Goal:
Of the lines below, how many hold the string "pixels"? Give only the number.

Scripts that build scenes
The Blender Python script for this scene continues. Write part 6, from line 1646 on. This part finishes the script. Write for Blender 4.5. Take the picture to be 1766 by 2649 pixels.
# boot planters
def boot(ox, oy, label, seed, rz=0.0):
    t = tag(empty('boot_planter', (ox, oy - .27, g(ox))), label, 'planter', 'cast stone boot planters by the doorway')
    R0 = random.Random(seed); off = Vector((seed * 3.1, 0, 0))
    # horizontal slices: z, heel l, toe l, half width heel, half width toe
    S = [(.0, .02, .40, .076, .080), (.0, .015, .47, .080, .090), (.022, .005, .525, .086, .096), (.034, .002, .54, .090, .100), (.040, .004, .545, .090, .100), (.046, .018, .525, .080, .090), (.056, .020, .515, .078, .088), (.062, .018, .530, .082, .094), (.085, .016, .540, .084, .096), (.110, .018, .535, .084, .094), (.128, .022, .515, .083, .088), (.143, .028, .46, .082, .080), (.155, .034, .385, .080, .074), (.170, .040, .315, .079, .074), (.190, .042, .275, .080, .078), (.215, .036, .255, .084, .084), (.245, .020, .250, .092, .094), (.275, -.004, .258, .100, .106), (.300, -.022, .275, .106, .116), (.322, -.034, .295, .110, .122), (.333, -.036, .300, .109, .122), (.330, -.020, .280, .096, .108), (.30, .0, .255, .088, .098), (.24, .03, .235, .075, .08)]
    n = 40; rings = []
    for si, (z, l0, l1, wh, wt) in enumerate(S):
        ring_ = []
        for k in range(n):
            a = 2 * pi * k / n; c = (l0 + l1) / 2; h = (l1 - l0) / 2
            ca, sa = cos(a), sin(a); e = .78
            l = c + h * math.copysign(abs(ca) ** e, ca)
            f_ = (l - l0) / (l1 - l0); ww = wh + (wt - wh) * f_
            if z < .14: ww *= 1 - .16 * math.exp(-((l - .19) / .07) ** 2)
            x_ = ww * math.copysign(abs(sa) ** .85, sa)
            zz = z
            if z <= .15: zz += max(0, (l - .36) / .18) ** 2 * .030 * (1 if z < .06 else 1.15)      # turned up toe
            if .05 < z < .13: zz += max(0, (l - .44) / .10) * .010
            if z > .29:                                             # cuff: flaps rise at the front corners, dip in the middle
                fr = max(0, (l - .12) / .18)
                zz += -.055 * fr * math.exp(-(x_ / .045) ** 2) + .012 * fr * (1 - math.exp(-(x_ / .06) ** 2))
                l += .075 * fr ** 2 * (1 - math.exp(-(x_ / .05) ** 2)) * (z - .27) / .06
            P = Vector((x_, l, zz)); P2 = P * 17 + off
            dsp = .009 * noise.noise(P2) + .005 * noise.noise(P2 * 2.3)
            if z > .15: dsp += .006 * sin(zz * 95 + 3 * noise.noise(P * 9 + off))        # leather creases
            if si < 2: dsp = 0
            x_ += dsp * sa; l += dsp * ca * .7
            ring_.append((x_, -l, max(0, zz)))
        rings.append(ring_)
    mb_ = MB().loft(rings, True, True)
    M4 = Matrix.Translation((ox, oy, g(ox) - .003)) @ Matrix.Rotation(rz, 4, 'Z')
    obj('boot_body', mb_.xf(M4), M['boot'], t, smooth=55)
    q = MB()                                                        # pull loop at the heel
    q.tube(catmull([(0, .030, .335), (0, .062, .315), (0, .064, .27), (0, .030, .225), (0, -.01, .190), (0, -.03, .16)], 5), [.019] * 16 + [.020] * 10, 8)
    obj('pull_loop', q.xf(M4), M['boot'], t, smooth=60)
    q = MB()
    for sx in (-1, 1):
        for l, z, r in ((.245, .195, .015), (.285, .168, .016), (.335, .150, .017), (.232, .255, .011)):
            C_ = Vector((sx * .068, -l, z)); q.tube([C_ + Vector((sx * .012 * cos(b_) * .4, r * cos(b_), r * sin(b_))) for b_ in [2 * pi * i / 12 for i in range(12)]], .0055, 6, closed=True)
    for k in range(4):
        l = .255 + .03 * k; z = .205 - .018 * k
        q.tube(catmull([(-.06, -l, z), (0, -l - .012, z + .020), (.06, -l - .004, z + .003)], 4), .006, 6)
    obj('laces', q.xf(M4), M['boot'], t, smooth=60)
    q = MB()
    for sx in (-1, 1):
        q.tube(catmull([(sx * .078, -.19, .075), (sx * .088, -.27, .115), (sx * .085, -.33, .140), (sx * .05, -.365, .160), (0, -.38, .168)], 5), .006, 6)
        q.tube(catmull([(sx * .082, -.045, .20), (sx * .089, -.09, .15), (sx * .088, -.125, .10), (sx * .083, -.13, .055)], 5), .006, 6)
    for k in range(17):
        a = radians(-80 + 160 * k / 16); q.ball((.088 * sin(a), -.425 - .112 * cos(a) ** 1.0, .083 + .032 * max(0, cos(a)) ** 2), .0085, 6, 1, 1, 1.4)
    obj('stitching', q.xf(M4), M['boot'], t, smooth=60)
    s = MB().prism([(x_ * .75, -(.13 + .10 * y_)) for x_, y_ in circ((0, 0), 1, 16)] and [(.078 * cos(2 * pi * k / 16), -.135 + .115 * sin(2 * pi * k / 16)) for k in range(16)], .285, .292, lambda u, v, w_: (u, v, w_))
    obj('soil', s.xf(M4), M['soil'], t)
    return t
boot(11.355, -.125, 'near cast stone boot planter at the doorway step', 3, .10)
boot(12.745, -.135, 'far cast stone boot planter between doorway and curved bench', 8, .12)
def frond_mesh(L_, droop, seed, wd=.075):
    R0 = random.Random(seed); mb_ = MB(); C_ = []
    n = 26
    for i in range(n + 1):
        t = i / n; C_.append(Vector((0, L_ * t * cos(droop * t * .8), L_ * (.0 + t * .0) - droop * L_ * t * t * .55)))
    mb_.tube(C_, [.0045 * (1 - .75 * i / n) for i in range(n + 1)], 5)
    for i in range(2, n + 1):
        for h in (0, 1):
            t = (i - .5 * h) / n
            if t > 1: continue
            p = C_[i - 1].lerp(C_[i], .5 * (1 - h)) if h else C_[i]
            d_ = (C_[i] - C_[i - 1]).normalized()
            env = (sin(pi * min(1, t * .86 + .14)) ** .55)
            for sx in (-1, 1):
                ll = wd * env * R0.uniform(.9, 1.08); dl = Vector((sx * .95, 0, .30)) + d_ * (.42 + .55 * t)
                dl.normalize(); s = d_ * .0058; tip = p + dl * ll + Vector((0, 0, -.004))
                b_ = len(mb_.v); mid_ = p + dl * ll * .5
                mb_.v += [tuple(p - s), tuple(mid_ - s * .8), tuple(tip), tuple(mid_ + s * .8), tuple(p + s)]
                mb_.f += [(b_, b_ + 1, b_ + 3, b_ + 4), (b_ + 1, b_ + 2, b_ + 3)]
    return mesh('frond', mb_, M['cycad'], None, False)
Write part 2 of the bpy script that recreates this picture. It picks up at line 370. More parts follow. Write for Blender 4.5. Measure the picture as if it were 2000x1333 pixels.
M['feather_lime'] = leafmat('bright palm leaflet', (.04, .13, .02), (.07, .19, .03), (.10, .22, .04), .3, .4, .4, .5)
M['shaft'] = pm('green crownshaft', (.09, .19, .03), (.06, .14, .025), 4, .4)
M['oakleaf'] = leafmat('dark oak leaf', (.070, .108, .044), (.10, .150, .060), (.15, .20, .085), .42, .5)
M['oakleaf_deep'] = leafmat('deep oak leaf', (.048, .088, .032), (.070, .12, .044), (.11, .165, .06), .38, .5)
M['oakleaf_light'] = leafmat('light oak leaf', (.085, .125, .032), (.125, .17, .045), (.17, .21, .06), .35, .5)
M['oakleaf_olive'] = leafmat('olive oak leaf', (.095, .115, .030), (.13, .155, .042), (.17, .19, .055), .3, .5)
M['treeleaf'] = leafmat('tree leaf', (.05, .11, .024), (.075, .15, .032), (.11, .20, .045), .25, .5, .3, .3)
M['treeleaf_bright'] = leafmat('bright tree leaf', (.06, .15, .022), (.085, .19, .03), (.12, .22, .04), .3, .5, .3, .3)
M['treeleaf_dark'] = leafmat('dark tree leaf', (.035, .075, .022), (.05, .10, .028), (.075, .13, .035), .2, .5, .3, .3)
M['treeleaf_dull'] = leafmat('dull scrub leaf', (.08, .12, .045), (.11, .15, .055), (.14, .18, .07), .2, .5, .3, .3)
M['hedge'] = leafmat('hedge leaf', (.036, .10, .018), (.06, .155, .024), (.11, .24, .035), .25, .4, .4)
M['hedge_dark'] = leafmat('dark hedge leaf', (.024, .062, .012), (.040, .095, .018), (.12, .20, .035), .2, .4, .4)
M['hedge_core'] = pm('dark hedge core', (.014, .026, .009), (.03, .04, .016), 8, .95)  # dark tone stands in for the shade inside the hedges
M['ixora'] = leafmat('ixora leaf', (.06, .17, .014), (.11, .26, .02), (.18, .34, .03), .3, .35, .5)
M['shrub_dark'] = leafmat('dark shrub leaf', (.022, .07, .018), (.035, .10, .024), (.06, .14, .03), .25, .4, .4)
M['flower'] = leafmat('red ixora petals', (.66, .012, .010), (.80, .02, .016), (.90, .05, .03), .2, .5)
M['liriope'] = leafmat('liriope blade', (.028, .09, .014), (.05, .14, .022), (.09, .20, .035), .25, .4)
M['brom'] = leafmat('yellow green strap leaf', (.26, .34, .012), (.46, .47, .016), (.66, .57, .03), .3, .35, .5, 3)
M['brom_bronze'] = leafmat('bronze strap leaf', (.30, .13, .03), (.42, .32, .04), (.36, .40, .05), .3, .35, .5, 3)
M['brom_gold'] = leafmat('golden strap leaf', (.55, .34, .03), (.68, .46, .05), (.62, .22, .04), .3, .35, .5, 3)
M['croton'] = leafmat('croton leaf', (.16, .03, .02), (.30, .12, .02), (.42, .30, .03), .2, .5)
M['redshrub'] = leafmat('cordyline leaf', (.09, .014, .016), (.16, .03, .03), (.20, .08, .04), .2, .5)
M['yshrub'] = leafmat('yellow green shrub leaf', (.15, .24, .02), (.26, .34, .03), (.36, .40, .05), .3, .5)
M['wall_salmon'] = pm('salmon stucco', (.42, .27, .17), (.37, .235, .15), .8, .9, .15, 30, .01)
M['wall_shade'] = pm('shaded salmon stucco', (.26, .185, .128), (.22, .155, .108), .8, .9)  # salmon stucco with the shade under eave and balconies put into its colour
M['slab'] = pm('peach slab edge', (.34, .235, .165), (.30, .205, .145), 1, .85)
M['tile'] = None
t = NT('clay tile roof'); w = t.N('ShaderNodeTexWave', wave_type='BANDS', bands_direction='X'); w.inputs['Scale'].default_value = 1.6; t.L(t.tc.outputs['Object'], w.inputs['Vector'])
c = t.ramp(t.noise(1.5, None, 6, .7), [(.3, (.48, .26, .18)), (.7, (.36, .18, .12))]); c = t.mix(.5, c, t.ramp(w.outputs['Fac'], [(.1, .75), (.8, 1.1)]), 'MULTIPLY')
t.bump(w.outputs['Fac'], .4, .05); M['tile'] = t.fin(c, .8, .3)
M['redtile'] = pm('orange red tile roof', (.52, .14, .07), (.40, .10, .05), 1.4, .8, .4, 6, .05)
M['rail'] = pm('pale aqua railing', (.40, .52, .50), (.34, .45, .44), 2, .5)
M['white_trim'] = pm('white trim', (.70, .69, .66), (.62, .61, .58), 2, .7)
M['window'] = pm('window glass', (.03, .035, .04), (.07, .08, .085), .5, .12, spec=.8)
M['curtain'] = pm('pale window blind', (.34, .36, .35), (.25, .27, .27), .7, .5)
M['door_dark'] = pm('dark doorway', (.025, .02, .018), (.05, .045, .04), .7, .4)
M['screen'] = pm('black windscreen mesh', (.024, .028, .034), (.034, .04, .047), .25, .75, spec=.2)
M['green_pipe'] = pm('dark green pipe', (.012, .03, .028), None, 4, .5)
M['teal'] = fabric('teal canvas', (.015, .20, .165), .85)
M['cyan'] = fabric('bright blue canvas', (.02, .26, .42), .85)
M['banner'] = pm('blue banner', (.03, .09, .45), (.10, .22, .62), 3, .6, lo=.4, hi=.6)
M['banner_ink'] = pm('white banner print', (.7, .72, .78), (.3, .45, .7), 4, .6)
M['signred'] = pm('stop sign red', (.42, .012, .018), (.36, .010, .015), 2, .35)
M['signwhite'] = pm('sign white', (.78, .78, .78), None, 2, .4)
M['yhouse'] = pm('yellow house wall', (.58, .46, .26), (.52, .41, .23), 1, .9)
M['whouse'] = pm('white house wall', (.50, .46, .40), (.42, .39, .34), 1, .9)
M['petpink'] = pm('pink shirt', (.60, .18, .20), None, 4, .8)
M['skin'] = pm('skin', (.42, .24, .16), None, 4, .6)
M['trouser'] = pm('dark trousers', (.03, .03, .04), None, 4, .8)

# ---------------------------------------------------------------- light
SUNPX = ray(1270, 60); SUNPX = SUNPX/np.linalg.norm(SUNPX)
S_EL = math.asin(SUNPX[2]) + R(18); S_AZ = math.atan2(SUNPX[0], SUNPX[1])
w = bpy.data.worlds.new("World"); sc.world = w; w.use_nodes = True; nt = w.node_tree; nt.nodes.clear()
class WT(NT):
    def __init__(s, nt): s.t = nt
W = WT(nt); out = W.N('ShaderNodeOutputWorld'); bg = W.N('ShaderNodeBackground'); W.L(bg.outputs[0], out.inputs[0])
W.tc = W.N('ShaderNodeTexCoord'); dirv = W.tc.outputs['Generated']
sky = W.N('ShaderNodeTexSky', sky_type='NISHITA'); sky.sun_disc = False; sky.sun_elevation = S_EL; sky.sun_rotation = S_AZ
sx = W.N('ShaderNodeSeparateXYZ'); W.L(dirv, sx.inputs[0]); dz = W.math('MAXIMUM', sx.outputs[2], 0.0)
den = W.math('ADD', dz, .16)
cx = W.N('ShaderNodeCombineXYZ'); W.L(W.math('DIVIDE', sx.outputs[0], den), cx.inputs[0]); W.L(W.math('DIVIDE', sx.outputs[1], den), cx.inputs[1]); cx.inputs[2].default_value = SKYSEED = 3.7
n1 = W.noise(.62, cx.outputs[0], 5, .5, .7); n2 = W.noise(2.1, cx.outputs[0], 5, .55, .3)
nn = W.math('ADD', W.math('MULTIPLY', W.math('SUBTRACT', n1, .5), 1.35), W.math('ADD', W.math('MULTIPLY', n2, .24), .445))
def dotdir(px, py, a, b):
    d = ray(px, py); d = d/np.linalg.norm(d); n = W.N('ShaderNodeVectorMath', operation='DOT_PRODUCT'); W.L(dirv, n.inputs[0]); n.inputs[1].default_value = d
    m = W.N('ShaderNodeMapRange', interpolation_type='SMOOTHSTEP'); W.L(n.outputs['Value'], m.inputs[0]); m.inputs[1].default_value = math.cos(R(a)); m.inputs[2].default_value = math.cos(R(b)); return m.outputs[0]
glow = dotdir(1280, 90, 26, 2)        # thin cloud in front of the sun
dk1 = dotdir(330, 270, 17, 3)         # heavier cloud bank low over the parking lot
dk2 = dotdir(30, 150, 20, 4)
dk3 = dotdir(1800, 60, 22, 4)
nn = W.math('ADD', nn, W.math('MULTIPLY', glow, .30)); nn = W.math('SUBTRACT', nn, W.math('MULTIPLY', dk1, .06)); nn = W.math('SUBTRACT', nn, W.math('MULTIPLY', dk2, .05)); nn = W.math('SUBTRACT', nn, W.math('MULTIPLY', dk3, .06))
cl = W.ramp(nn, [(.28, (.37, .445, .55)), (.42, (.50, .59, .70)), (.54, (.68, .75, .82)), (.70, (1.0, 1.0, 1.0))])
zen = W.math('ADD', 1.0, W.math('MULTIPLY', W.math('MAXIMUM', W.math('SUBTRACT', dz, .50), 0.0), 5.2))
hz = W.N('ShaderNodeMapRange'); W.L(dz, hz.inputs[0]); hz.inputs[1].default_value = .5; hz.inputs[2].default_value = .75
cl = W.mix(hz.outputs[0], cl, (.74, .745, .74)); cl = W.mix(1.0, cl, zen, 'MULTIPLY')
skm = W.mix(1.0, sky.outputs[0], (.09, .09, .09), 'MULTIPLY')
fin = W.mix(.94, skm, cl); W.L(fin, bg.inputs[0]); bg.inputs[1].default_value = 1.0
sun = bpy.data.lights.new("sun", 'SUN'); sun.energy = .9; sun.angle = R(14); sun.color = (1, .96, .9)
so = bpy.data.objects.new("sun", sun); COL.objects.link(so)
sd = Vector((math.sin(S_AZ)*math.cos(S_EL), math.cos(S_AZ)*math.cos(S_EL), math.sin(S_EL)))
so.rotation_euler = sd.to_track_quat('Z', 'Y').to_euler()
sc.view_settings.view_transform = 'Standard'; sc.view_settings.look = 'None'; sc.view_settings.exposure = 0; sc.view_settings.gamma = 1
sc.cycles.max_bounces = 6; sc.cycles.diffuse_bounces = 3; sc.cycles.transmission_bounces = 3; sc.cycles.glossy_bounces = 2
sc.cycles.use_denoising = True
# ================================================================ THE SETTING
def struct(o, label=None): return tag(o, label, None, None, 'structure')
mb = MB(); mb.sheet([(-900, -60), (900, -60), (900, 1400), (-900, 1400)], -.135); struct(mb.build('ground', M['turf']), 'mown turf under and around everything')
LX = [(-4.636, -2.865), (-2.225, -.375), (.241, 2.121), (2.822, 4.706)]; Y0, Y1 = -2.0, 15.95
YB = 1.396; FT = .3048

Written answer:
2